From the above analysis, it can be seen that the heat transfer capacity and uniformity under different injection heights change in the same way with the injection height increase. When the heat transfer distributes evenly, the nozzle spacing is 1/8 of the injection height.
When P is 0.2 MPa, 0.5 MPa, and 0.8 MPa, respectively, the average heat transfer coefficient change curves in the whole area with the injection height increase are shown in Figure 16. It can be seen that the heat transfer coefficient under different injection pressure changes in the same way with the injection height increase which leads to the average heat transfer coefficient increasing at first and then decreasing. When the injection height is fixed, the heat transfer capacity is better when the injection pressure is bigger in the whole area.
Average heat transfer coefficient change rules under different injection pressure.
4. Conclusions
When the nozzle spacing and injection pressure are given, the heat transfer coefficient increases at first and then decreases with the injection height increase, and the cooling uniformity gets better.
When the injection pressure is given, the injection height increases with the nozzle spacing increase when the heat transfer capacity is maximum.
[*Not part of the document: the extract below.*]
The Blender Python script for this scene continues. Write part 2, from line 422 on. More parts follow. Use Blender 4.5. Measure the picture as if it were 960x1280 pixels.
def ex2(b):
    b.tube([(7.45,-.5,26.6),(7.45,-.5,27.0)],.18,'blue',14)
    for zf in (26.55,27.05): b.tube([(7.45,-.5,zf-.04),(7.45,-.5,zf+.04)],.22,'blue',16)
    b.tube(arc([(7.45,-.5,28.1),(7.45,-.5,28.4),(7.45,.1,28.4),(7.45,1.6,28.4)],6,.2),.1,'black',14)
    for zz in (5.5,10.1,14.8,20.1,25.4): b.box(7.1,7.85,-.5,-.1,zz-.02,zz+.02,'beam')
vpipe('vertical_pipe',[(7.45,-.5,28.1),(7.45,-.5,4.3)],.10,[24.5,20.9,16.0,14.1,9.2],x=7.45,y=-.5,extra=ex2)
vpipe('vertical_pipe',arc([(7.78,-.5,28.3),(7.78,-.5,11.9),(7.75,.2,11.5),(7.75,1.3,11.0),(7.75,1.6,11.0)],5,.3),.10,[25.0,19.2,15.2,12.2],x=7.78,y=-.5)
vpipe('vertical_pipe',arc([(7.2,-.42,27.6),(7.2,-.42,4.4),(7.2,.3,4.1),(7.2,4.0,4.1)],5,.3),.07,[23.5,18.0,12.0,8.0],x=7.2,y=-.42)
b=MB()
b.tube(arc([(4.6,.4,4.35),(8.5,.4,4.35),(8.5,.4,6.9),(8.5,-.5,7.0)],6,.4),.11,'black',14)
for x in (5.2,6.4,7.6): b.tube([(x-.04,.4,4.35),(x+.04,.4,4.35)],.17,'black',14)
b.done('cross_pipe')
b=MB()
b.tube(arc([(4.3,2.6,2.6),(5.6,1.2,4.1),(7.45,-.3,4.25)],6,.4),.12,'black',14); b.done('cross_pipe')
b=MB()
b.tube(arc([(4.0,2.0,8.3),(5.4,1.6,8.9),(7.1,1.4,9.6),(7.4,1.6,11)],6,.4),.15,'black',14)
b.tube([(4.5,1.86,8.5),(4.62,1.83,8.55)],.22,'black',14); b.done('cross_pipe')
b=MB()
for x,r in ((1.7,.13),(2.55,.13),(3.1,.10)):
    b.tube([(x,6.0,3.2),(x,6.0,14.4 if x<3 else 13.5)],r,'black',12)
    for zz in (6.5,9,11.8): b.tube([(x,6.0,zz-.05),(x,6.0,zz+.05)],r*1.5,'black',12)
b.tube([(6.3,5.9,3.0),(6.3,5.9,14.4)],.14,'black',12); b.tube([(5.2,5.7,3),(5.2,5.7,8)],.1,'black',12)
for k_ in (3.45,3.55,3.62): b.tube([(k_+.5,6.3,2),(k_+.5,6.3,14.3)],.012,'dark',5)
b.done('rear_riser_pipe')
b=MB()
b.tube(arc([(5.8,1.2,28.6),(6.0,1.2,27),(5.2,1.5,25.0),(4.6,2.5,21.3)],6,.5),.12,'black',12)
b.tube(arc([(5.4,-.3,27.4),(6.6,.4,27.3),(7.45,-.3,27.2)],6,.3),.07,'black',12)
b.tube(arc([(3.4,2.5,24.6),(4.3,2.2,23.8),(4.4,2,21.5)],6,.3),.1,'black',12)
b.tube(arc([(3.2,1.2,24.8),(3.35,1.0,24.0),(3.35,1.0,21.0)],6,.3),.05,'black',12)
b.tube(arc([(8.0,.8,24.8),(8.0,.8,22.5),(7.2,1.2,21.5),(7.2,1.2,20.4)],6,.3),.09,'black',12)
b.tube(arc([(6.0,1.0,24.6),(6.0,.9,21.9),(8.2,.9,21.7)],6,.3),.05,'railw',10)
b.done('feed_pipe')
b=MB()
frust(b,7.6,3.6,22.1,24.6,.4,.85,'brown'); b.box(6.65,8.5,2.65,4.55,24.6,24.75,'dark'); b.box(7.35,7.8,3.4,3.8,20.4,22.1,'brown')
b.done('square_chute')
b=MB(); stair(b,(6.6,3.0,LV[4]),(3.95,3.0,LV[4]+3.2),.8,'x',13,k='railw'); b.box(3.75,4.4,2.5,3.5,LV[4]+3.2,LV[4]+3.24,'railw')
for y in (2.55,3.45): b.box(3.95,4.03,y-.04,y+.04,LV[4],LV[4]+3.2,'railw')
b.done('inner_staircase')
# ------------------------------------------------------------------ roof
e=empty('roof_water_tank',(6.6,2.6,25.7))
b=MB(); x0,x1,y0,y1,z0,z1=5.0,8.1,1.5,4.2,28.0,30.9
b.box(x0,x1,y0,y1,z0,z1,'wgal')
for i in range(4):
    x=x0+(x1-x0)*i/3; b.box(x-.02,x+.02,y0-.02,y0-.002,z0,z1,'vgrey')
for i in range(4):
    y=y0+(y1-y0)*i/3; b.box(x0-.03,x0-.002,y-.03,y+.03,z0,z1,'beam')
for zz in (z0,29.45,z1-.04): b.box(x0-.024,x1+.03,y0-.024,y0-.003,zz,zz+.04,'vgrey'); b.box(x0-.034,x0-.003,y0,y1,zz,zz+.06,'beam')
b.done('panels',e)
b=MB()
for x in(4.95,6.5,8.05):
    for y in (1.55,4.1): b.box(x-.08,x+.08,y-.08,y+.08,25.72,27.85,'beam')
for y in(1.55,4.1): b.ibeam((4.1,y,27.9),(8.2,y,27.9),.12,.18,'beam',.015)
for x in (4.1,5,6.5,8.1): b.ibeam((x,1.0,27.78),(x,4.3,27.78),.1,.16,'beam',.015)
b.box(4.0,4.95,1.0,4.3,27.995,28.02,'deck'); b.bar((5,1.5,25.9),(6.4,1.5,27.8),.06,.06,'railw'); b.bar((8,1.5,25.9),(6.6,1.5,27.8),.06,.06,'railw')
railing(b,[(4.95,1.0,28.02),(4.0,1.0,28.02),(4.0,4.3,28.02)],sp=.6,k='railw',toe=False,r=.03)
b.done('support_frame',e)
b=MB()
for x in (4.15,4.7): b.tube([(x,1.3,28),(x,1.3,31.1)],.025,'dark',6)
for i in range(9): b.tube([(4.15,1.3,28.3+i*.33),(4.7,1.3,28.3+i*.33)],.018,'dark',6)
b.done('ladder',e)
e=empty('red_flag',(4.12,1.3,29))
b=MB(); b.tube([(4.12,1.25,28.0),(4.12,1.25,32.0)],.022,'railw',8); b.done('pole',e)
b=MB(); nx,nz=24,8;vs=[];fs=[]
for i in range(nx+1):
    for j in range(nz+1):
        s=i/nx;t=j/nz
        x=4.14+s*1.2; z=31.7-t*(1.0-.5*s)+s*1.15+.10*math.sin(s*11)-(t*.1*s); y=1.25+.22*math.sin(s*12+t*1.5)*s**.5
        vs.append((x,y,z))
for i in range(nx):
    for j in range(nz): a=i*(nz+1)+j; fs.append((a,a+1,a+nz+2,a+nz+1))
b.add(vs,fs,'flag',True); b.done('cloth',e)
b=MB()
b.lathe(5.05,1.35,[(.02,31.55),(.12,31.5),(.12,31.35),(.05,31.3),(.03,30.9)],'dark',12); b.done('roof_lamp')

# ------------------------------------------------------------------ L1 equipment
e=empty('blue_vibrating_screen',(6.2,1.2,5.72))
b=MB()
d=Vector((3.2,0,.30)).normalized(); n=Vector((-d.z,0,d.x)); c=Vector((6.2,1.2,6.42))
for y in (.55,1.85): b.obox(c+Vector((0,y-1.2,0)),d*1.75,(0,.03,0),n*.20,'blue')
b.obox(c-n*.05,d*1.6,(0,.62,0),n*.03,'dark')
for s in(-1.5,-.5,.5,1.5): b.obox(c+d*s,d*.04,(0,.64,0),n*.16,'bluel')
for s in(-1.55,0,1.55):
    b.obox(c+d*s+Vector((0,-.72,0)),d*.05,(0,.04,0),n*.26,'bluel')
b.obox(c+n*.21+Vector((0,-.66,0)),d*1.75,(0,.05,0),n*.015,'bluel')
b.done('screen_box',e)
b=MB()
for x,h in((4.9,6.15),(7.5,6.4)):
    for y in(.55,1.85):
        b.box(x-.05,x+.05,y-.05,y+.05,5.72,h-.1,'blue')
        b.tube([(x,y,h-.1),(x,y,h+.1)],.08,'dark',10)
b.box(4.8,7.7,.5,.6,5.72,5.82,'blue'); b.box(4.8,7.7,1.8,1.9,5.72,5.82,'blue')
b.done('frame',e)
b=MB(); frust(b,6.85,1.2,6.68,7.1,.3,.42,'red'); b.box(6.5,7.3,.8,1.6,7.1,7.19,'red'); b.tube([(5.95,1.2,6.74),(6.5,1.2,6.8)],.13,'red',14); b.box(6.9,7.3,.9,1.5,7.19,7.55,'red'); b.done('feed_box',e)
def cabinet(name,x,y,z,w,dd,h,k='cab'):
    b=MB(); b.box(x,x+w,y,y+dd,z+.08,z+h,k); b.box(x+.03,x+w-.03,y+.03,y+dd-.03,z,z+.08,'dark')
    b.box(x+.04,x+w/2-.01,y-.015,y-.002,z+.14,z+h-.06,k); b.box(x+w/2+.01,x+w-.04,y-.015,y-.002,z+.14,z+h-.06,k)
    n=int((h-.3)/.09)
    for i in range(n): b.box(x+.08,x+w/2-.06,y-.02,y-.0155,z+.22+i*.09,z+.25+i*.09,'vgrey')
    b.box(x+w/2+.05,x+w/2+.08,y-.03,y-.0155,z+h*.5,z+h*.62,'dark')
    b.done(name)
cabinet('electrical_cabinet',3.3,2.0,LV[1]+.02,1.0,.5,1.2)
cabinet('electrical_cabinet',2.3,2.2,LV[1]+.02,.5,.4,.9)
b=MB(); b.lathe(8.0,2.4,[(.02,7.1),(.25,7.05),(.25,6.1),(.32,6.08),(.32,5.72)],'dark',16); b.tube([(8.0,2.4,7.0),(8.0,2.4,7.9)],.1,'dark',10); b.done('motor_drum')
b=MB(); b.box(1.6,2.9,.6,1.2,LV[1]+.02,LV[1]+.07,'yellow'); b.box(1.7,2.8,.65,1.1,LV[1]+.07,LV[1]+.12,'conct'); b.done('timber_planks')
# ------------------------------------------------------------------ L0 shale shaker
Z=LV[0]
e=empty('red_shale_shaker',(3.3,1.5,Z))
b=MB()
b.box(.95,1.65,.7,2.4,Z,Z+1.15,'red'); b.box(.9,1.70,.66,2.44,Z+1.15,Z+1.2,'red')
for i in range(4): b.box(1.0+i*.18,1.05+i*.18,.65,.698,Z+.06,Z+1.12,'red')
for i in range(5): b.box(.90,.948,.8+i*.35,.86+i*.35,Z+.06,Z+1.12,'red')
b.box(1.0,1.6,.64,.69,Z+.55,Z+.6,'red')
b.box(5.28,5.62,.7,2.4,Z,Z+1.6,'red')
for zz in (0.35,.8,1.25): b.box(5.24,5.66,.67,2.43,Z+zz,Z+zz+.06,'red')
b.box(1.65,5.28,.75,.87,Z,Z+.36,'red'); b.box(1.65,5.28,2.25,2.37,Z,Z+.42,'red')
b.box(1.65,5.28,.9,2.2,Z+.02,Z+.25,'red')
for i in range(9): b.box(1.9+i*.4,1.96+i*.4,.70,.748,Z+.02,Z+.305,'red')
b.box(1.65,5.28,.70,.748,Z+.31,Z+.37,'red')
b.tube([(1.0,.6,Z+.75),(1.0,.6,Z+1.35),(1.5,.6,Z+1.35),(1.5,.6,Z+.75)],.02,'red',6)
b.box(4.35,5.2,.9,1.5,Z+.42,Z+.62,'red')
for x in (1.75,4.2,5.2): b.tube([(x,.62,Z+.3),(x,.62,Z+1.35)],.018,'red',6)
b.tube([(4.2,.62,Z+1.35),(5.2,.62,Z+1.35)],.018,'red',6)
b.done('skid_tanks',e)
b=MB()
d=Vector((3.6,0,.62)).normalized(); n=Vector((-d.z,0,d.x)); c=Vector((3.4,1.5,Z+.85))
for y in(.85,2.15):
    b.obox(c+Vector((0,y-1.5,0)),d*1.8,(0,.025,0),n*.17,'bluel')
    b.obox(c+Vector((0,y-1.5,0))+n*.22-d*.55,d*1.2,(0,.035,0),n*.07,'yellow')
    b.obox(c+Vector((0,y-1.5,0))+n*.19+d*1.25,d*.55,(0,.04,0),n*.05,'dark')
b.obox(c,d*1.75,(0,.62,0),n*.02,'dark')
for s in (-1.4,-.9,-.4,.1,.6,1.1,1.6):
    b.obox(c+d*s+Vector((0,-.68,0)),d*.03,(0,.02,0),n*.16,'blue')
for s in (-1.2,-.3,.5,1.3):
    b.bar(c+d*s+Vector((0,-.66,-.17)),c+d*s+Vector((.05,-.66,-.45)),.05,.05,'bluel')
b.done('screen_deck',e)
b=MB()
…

The injection height is 8 times the nozzle spacing when the heat transfer distribution is even.
When the nozzle spacing is given, the injection height increases with the injection pressure increase when the heat transfer capacity is maximum. The injection height is 8 times the nozzle spacing when the heat transfer distribution is even.
When the injection height is fixed, the average heat transfer coefficient is smaller when the nozzle spacing increases, and the heat transfer capacity is better when the injection pressure is bigger in the whole area.
Conflict of Interests
The authors declare that there is no conflict of interests regarding the publication of this paper.